* **DATA SHOWN**

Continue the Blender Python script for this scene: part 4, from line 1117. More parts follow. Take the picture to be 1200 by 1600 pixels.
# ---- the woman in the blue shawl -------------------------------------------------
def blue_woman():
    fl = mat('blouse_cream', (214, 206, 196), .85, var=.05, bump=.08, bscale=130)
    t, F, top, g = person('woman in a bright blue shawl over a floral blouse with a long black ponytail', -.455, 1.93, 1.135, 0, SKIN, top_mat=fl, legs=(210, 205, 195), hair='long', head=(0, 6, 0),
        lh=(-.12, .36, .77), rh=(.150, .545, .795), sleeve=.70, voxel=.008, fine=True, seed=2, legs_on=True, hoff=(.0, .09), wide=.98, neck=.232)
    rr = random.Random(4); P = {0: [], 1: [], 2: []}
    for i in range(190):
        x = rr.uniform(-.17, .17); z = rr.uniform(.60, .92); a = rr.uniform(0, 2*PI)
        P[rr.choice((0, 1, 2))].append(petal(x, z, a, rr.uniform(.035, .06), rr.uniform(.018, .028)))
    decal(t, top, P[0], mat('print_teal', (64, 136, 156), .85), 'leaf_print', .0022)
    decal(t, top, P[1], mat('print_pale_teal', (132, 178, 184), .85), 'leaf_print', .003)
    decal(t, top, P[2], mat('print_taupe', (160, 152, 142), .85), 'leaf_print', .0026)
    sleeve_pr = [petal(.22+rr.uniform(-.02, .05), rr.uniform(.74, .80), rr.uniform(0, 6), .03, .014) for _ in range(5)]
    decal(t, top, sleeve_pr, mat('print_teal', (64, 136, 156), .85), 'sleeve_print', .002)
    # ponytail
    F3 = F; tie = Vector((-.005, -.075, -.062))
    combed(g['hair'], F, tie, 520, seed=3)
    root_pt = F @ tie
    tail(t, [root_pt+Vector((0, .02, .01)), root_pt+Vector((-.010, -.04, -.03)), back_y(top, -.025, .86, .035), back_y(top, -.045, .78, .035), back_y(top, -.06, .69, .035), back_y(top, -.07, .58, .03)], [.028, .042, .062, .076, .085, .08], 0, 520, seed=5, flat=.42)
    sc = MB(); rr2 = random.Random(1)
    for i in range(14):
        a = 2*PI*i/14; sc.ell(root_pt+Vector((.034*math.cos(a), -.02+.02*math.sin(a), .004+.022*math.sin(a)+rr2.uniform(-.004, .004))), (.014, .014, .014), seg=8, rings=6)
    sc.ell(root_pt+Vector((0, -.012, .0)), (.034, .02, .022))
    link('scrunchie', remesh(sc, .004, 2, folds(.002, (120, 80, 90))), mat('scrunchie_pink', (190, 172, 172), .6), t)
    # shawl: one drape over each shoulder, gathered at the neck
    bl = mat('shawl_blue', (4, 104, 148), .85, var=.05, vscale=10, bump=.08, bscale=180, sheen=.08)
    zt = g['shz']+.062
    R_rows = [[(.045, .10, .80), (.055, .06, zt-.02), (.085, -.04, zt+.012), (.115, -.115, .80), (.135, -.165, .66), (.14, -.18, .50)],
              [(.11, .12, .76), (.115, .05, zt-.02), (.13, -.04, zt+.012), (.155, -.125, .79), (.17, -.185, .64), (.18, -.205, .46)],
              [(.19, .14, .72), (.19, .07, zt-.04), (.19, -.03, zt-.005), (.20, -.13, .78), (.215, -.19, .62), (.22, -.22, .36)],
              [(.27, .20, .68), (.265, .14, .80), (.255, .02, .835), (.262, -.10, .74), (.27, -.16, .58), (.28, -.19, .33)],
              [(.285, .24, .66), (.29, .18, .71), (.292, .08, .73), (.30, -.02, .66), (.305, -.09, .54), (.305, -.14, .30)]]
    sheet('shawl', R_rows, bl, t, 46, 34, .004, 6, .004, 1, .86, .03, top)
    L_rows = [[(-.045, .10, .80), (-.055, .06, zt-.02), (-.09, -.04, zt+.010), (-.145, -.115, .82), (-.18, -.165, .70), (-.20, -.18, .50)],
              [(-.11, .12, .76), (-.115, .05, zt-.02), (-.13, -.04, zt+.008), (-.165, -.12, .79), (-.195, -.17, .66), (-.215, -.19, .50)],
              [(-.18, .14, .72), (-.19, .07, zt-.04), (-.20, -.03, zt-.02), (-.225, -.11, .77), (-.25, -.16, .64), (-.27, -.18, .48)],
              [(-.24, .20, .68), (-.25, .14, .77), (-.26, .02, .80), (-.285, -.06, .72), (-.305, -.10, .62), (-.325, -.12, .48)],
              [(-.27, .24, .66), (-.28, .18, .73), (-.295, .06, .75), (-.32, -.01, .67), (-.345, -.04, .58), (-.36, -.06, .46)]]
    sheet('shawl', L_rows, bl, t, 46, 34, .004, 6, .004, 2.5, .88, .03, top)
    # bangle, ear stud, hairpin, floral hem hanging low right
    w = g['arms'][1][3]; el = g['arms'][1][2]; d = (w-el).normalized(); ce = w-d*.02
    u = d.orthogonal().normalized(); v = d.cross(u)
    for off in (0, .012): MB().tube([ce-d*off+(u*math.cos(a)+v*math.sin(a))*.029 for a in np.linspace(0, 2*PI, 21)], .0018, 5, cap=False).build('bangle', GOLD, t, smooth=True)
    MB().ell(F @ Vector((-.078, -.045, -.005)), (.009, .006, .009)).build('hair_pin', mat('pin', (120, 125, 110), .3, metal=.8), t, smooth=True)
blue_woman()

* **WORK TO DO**
Repeat the material in full, exactly as it stands.

* **THE REPLY**
Continue the Blender Python script for this scene: part 4, from line 1117. More parts follow. Take the picture to be 1200 by 1600 pixels.
# ---- the woman in the blue shawl -------------------------------------------------
def blue_woman():
    fl = mat('blouse_cream', (214, 206, 196), .85, var=.05, bump=.08, bscale=130)
    t, F, top, g = person('woman in a bright blue shawl over a floral blouse with a long black ponytail', -.455, 1.93, 1.135, 0, SKIN, top_mat=fl, legs=(210, 205, 195), hair='long', head=(0, 6, 0),
        lh=(-.12, .36, .77), rh=(.150, .545, .795), sleeve=.70, voxel=.008, fine=True, seed=2, legs_on=True, hoff=(.0, .09), wide=.98, neck=.232)
    rr = random.Random(4); P = {0: [], 1: [], 2: []}
    for i in range(190):
        x = rr.uniform(-.17, .17); z = rr.uniform(.60, .92); a = rr.uniform(0, 2*PI)
        P[rr.choice((0, 1, 2))].append(petal(x, z, a, rr.uniform(.035, .06), rr.uniform(.018, .028)))
    decal(t, top, P[0], mat('print_teal', (64, 136, 156), .85), 'leaf_print', .0022)
    decal(t, top, P[1], mat('print_pale_teal', (132, 178, 184), .85), 'leaf_print', .003)
    decal(t, top, P[2], mat('print_taupe', (160, 152, 142), .85), 'leaf_print', .0026)
    sleeve_pr = [petal(.22+rr.uniform(-.02, .05), rr.uniform(.74, .80), rr.uniform(0, 6), .03, .014) for _ in range(5)]
    decal(t, top, sleeve_pr, mat('print_teal', (64, 136, 156), .85), 'sleeve_print', .002)
    # ponytail
    F3 = F; tie = Vector((-.005, -.075, -.062))
    combed(g['hair'], F, tie, 520, seed=3)
    root_pt = F @ tie
    tail(t, [root_pt+Vector((0, .02, .01)), root_pt+Vector((-.010, -.04, -.03)), back_y(top, -.025, .86, .035), back_y(top, -.045, .78, .035), back_y(top, -.06, .69, .035), back_y(top, -.07, .58, .03)], [.028, .042, .062, .076, .085, .08], 0, 520, seed=5, flat=.42)
    sc = MB(); rr2 = random.Random(1)
    for i in range(14):
        a = 2*PI*i/14; sc.ell(root_pt+Vector((.034*math.cos(a), -.02+.02*math.sin(a), .004+.022*math.sin(a)+rr2.uniform(-.004, .004))), (.014, .014, .014), seg=8, rings=6)
    sc.ell(root_pt+Vector((0, -.012, .0)), (.034, .02, .022))
    link('scrunchie', remesh(sc, .004, 2, folds(.002, (120, 80, 90))), mat('scrunchie_pink', (190, 172, 172), .6), t)
    # shawl: one drape over each shoulder, gathered at the neck
    bl = mat('shawl_blue', (4, 104, 148), .85, var=.05, vscale=10, bump=.08, bscale=180, sheen=.08)
    zt = g['shz']+.062
    R_rows = [[(.045, .10, .80), (.055, .06, zt-.02), (.085, -.04, zt+.012), (.115, -.115, .80), (.135, -.165, .66), (.14, -.18, .50)],
              [(.11, .12, .76), (.115, .05, zt-.02), (.13, -.04, zt+.012), (.155, -.125, .79), (.17, -.185, .64), (.18, -.205, .46)],
              [(.19, .14, .72), (.19, .07, zt-.04), (.19, -.03, zt-.005), (.20, -.13, .78), (.215, -.19, .62), (.22, -.22, .36)],
              [(.27, .20, .68), (.265, .14, .80), (.255, .02, .835), (.262, -.10, .74), (.27, -.16, .58), (.28, -.19, .33)],
              [(.285, .24, .66), (.29, .18, .71), (.292, .08, .73), (.30, -.02, .66), (.305, -.09, .54), (.305, -.14, .30)]]
    sheet('shawl', R_rows, bl, t, 46, 34, .004, 6, .004, 1, .86, .03, top)
    L_rows = [[(-.045, .10, .80), (-.055, .06, zt-.02), (-.09, -.04, zt+.010), (-.145, -.115, .82), (-.18, -.165, .70), (-.20, -.18, .50)],
              [(-.11, .12, .76), (-.115, .05, zt-.02), (-.13, -.04, zt+.008), (-.165, -.12, .79), (-.195, -.17, .66), (-.215, -.19, .50)],
              [(-.18, .14, .72), (-.19, .07, zt-.04), (-.20, -.03, zt-.02), (-.225, -.11, .77), (-.25, -.16, .64), (-.27, -.18, .48)],
              [(-.24, .20, .68), (-.25, .14, .77), (-.26, .02, .80), (-.285, -.06, .72), (-.305, -.10, .62), (-.325, -.12, .48)],
              [(-.27, .24, .66), (-.28, .18, .73), (-.295, .06, .75), (-.32, -.01, .67), (-.345, -.04, .58), (-.36, -.06, .46)]]
    sheet('shawl', L_rows, bl, t, 46, 34, .004, 6, .004, 2.5, .88, .03, top)
    # bangle, ear stud, hairpin, floral hem hanging low right
    w = g['arms'][1][3]; el = g['arms'][1][2]; d = (w-el).normalized(); ce = w-d*.02
    u = d.orthogonal().normalized(); v = d.cross(u)
    for off in (0, .012): MB().tube([ce-d*off+(u*math.cos(a)+v*math.sin(a))*.029 for a in np.linspace(0, 2*PI, 21)], .0018, 5, cap=False).build('bangle', GOLD, t, smooth=True)
    MB().ell(F @ Vector((-.078, -.045, -.005)), (.009, .006, .009)).build('hair_pin', mat('pin', (120, 125, 110), .3, metal=.8), t, smooth=True)
blue_woman()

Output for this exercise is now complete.